Archive for October 2007
My “Perfect” Life in Your Face
It has become an epidemic. And it’s contagious. Although many people use facebook to genuinely stay in touch with friends, there are others who are using facebook as a place where they can increase their ego. And those are the people I’m focusing on. Facebook has become an important psychological tool in people’s daily lives. And it is a perfect tool to show off your “ideal” life. And people who aren’t really into the whole showing off thing have to watch these people throw their lives in their faces- literally. Probably why it’s called facebook.
You’ve got to applaud the people who thought this up though. It’s a place where you can show off to the world. I have seen several profiles that scream out “I have the perfect life”. It’s all about popularity- how many friends do you have? Do they love you? How many gifts are you receiving per week from them? How busy is your facebook page? The busier means the better life you have- apparently. But do they actually know a quarter of the people on their friend list? Like really know them? Do they even keep in touch, or is this friend list just a wall of fame to prove how social you are? And we all know that society dictates that successful people are the social ones. If you’re a loner, “then you’re a loser.”
Then there are the photos. They should have called it vanity book. People post up their best photo- it may not even look like how they are in real life- on their profile. Everyone wants a celebrity head-shot- their chance of fame.
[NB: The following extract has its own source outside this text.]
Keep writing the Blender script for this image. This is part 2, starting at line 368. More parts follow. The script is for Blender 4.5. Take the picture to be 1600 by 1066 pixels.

And the photo albums show off their happy lives- smiling for the camera. Many people use their wedding photos, to show off that they are loved, happy and married. And on their marital status, they can state who they are married to, with a link to their partner’s profile, who has a gorgeous face. What a life!
Then there are the applications. A place where you can show off all the cities you’ve visited- to show how well-traveled you are. A feature that gives you the perfect opportunity to describe your lovely friend as an amazing person- thus increasing their ego and popularity; and creating an air of celebrity fame for that person. There’s a program that let’s you add your best friends so that their popularity level increases. A wall where people on your friend list can stop by and write to you. My; what a social, busy bee! This is like 18th century Europe without the Internet; people were rated on how many people they knew and who invited them to grand parties. Adding a friend on facebook is like entering a whole new world of parties.
But I wonder, if their life is so ideal, so perfect as they try to show on facebook, then what are they doing on the Internet? The people I know who have great lives are too busy for facebook. They have a mobile phone and a house where friends can stop by.
It seems that these people who are boasting their fantastic lives- while your life needs to be improved and not by simple DIY- are spending a considerable amount of time on the Internet. They’re not really living their supposedly fantastic lives, are they?
They’re sitting on a cosy chair in front of a screen writing about it. They are detaching themselves away from real life and drawing an ideal picture on the Internet of how they would like their life to look to others. Avoidance problems, perhaps? There is no doubt that the ’self’ is as important as it first was back in the 18th century.
It’s a shame really. All that time and effort consumed into convincing people you have a good life; that you deserve this minute of fame. It could have been spent differently. It could have been spent actually living your life; the life you so desperately need.
“I’m Behind in the Game Called Life”
Have you ever felt stuck in a rut? Like everyone else is moving on with their lives, except you’re moving slower- snail like. I’ve heard single girls complain that they feel stuck while everyone is getting married. And I’ve heard married couples complain they are stuck while single people are out enjoying their freedom. I’ve seen people on facebook advertise their ideal, perfect lives to prove to everyone that they are happy, that they are living the ideal life we are all trying to reach. But behind those picture-smiles are tears and insecurities, people who live to show off to others that they aren’t stuck, when in fact they are.
What is moving on with life then? It can’t be a set of societal guidelines we’ve drawn for ourselves, like getting your BA, getting a job, getting your drivers license, getting married, having kids. It can’t be because even when you “achieve” these things, you still feel that you’re stuck. People may be convinced with your charade, that you’re happy and everyone would die to have your life. But these are materialistic goals that may not necessarily get you that peace of mind everyone is looking for, searching for.
There are people out there who live to show off to put you down, to make you feel that you’re stuck, that you’re not moving, while they are. But it could so easily be that they are the ones who feel stuck and intimidated by your life, to the point where they have to put on a show to convince you how good their life is.
How do you then achieve peace of mind, that I’m not stuck feeling. How do you over come fear and obstacles from your life and go ahead and do what you’ve always wanted to do, be it sky-diving or talking to a stranger on the train. What if we only have a few moments left to live and we go down in history as never having achieved anything we really wanted. Because we were too busy trying to achieve the things people expect from us. We were too busy living for others.
What about living for me? Living for a higher-power. Being content with yourself. Being content with today, yesterday, tomorrow. Not feeling stuck, not letting other people make you feel that way. You never know, you may be better than them by miles, while it is them that are way behind. You may be spiritually higher than them while they boast how good their material life is. Nothing is as it seems. Life isn’t perfect, these show offs aren’t perfect. Live for God and yourself and let go. Let go of the shovel and stop digging that rut.
And don’t let anyone else dig it for you.